Back to the Broussard case and January 11, 2007. At Trial, there was reportedly evidence that, at the least, the Flood or Water Exclusion did not exclude all damages.
The Federal Trial Judge directed a verdict on Compensatory Damages, awarding Mr. and Mrs. Broussard $233,292 under their Insurance Policy, it is reported in both of the news articles linked above. The Federal Judge also thereby directed a verdict on entitlement to Punitive Damages. The Jury in that case then unanimously returned its Punitive Damages Verdict less than three hours later.
Mississippi is not, of course, the only State that requires payment of clearly covered Claims in Good Faith under First-Party Insurance Policies.
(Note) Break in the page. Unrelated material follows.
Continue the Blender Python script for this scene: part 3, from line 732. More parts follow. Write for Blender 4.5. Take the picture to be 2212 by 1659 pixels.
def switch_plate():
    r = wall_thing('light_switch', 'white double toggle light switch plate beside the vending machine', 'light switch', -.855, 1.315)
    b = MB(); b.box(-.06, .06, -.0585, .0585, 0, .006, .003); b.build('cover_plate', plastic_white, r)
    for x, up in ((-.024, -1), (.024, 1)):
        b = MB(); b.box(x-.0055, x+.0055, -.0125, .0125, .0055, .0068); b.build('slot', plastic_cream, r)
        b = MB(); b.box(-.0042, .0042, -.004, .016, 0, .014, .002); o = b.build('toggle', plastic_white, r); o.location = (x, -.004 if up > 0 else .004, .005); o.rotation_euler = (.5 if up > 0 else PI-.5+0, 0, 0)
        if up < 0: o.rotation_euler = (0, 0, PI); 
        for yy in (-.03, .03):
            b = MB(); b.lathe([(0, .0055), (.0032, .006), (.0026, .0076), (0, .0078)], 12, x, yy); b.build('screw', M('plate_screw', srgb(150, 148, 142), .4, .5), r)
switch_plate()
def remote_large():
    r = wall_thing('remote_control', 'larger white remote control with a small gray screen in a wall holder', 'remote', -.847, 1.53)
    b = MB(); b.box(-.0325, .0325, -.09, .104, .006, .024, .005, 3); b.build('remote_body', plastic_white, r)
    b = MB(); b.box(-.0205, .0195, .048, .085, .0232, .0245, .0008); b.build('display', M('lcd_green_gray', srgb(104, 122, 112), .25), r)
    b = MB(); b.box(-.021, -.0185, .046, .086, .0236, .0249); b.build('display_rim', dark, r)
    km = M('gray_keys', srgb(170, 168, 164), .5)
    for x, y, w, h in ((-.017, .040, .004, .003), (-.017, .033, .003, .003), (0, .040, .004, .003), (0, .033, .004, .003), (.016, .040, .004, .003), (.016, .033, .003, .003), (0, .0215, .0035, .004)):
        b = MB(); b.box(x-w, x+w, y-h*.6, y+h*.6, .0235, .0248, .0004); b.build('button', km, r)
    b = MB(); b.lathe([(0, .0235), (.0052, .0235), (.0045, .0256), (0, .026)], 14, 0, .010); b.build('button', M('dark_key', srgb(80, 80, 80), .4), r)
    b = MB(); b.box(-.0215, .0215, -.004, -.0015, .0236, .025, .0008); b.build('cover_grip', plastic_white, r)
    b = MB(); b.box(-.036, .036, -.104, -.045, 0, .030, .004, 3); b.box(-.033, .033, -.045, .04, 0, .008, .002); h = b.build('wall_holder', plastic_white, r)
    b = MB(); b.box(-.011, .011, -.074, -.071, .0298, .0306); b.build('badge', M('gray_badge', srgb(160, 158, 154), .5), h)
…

Almost all do, and recent examples always seem to be at hand, such as in Florida. See the post entitled, "CatClaims, Coverage, Part Disclaimer With Part Payment .... And Florida Statutory Bad Faith" on November 17, 2006, for example, in Insurance Claims and Issues Blog. The same lessons apply in one State as in another, and in one reported case as in another with the same result. The law applied by the Mississippi Federal Court in the Broussard case is not new law, and neither is the result, it appears.